Employment Agreements.

 

We entered into a new employment agreement with Sally J.W. Ramsey, our Vice President – New Product Development effective January 1, 2012. Ms. Ramsey is the founder of our company. The agreement will expire on December 31, 2014. Ms. Ramsey will receive an annual base salary of $100,000. The Compensation Committee of the Board of Directors may review Ms. Ramsey’s salary to determine what, if any, increases shall be made thereto. The agreement may be terminated prior to the end of the term by us for cause. If Ms. Ramsey’s employment is terminated without cause or for “good reason,” as defined in the agreement, she is entitled to 50% of salary that would have been paid over the balance of the term of the agreement. A termination within one year after a change in control shall be deemed to be a termination without cause.

  

Our employment agreement with Daniel V. Iannotti, our Vice President, General Counsel & Secretary, expires on September 17, 2012. Mr. Iannotti receives an annual base salary of $100,000. On April 22, 2011, Mr.
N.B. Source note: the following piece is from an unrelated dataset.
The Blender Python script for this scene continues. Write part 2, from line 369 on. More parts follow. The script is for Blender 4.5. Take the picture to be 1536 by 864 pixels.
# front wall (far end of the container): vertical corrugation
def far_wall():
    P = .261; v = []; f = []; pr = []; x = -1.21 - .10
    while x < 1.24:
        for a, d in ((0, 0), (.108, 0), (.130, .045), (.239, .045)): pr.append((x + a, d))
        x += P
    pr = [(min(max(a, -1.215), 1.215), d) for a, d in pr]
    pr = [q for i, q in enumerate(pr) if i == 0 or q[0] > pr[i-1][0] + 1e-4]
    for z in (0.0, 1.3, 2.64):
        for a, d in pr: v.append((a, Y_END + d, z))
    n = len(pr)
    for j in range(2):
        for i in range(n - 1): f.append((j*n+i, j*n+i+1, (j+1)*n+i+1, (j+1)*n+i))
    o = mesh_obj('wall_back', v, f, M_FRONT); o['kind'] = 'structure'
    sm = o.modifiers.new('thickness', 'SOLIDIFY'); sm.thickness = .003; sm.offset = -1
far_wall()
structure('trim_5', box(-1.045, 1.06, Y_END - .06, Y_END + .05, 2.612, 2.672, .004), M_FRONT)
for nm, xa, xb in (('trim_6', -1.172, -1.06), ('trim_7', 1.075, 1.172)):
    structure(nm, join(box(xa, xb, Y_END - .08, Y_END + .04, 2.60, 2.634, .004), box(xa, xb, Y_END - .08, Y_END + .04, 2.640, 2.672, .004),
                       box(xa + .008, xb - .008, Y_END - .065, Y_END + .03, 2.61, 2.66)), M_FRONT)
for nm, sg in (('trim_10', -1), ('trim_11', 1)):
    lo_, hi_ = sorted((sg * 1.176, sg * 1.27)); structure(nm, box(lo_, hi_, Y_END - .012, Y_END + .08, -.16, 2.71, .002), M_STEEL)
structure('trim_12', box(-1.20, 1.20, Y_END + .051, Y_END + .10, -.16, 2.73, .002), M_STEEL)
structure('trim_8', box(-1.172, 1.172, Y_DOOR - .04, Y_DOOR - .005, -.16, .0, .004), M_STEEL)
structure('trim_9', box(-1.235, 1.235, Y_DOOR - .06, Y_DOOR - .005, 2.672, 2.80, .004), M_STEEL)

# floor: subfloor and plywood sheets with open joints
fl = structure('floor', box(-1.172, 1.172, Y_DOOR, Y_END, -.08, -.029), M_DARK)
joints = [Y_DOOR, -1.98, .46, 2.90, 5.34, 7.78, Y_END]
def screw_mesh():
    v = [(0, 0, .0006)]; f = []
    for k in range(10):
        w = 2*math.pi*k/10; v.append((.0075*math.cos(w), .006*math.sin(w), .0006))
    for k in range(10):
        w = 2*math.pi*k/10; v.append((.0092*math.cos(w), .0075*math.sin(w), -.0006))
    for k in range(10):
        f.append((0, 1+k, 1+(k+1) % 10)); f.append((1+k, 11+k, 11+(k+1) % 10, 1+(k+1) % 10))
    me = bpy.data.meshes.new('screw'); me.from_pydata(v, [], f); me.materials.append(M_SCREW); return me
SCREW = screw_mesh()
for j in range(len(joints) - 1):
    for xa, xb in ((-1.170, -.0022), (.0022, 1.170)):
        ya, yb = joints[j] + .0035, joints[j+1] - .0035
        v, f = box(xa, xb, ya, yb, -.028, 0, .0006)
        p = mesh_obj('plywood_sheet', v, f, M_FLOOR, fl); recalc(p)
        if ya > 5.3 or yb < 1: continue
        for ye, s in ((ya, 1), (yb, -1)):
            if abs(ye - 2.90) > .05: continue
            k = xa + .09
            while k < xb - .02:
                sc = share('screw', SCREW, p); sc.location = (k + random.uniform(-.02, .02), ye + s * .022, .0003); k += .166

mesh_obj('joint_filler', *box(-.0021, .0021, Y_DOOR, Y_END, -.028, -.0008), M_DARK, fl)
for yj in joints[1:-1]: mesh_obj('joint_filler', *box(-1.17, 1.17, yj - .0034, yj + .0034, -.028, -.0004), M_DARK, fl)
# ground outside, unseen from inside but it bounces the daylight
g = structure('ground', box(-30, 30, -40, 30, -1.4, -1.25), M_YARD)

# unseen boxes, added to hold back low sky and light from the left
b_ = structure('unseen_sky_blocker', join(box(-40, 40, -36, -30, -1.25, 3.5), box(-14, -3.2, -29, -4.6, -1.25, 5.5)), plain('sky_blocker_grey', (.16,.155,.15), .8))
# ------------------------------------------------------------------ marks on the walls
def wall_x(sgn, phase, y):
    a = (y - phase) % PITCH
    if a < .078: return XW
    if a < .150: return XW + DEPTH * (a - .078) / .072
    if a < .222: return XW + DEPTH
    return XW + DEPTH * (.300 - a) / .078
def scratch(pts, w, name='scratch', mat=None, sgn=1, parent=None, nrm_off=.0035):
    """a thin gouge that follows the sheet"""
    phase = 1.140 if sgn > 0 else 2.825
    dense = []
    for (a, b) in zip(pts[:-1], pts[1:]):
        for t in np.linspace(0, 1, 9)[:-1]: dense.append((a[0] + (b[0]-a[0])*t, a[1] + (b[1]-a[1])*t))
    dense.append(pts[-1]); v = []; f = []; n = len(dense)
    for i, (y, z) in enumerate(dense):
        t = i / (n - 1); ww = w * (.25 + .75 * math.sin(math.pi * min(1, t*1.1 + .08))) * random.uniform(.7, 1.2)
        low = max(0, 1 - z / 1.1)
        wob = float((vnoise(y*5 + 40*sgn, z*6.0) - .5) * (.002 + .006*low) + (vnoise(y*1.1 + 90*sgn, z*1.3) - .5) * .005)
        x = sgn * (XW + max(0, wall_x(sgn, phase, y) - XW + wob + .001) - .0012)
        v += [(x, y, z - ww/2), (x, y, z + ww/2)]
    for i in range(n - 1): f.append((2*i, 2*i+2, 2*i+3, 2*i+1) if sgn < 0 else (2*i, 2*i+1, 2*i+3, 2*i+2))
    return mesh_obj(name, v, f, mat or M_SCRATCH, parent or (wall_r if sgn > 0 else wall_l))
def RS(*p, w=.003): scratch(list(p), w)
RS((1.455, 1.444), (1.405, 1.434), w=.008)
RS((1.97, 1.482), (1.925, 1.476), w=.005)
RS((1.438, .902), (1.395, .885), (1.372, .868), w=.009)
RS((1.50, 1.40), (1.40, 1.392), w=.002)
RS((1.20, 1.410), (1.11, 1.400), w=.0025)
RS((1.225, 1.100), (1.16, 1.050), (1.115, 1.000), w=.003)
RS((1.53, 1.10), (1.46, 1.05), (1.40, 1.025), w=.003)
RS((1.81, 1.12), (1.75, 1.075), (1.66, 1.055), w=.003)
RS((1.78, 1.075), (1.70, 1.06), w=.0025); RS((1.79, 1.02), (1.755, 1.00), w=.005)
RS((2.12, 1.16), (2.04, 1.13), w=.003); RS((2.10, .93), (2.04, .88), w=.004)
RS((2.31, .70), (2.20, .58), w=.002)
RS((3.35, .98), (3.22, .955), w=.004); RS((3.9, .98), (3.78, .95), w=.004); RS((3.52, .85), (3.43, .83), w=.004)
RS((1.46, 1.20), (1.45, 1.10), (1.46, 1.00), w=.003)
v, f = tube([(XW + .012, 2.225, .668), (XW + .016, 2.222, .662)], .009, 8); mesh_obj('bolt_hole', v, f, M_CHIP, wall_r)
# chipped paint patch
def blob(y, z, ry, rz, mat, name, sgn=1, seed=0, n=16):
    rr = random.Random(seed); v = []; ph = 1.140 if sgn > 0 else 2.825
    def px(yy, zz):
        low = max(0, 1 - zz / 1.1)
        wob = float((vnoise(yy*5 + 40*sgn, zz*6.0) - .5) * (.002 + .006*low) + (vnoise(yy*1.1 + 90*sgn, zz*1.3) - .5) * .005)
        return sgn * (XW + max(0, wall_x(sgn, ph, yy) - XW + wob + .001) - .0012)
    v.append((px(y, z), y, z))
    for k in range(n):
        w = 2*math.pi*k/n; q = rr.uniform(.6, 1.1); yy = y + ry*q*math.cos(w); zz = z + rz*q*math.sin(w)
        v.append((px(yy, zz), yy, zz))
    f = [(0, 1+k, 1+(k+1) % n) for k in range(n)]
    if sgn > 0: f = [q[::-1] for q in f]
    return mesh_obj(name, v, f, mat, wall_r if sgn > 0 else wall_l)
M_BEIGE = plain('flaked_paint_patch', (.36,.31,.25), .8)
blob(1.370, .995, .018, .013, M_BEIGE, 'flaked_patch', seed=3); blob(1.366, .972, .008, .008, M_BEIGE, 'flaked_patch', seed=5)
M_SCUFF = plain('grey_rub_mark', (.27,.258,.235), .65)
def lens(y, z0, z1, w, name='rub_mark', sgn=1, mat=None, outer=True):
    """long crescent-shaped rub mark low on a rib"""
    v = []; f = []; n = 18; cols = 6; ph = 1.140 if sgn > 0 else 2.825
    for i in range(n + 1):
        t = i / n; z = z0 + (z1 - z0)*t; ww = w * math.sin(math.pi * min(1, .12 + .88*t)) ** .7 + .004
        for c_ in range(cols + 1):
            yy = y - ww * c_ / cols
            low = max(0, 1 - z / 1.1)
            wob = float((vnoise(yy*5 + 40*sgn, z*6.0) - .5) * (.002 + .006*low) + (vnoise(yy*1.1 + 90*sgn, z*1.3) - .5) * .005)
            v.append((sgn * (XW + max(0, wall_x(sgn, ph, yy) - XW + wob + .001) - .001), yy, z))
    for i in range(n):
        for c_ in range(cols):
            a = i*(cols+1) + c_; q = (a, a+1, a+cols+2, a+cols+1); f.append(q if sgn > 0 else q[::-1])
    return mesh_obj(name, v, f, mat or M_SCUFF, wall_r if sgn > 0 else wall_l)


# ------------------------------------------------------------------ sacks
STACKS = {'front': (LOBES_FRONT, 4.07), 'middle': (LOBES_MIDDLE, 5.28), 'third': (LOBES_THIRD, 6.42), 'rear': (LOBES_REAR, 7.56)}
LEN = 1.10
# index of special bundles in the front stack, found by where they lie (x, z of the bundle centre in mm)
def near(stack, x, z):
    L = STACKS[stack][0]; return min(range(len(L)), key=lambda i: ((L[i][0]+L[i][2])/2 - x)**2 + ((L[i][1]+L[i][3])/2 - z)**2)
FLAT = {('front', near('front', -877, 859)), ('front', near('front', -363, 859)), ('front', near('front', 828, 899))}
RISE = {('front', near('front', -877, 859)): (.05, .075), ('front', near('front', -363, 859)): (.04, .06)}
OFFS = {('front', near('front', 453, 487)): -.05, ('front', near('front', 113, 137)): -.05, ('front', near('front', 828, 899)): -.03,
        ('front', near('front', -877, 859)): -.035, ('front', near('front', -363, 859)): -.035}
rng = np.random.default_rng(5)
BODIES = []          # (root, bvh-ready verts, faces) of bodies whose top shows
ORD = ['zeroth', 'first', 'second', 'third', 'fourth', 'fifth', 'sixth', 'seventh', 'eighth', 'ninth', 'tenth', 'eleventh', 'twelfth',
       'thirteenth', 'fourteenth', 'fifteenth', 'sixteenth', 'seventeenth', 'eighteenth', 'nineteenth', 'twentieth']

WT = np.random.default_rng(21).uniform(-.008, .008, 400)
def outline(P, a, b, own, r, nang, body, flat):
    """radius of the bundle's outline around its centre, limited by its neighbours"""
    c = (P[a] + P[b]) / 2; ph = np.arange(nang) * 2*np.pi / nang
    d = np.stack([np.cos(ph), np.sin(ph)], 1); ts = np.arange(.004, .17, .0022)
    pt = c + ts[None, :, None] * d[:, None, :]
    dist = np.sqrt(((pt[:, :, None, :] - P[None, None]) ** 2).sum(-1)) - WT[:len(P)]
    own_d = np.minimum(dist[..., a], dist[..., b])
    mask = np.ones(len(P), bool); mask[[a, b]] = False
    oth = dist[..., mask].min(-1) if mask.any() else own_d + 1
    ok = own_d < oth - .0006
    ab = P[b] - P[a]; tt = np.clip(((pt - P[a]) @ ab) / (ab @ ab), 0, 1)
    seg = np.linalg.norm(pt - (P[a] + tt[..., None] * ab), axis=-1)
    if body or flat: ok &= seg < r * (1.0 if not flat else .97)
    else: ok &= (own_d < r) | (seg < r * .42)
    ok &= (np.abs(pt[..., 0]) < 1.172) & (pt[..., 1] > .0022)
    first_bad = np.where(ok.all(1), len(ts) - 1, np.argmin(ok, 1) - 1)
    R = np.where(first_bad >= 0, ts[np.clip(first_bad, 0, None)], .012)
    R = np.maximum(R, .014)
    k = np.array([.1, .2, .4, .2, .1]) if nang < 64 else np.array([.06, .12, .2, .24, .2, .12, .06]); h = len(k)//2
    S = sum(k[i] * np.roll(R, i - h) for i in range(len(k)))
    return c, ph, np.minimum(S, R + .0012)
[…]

Iannotti forfeited previously issued stock options and received options to purchase 300,000 shares of our common stock at a price of $.20 per share.  The agreement may be terminated prior to the end of the term for cause. If Mr. Iannotti’s employment is terminated without cause or for “good reason,” as defined in the agreement, he is entitled to 50% of the salary that would have been paid over the balance of the term of the agreement. Further, a termination within one year after a change in control shall be deemed to be a termination without cause.

 

Contingencies.

 

A judgment of $604,330 was entered against us on December 30, 2011 in a lawsuit brought by Mr. Shaheen, one of our note holders, which had the effect of converting the notes into a judgment. As of June 30, 2012, our balance sheet includes $3,027 in Interest Payable accruing from the date of this judgment.

 

Lease Commitments.

 

 

 

 

 

a.

 

We lease office and lab facilities in Akron, OH on a month-to-month basis for $1,200 per month.  Rent expense for the three months ended June 30, 2012 and 2011 was $3,600 and $3,600, respectively. Rent expense for the nine months ended June 30, 2012 and 2011 was $10,800 and $15,000, respectively.

 

 

 

 

 

b.

 

Effective May 1, 2012, we entered into a lease with J.M. Land Company for office space for our headquarters located in Warren, Michigan.  The lease was effective May 1, 2012 and expires on April 30, 2013.   Monthly rent is $1,000 and we pay the gas and electric utilities for our headquarters building which has historically averaged approximately $1,000 per month.  Rent and utilities expenses for the three months ended June 30, 2012 and 2011 totaled $5,674 and $5,431. Rent and utilities expenses for the nine months ended June 30, 2012 and 2011 were $19,574 and $12,438, respectively.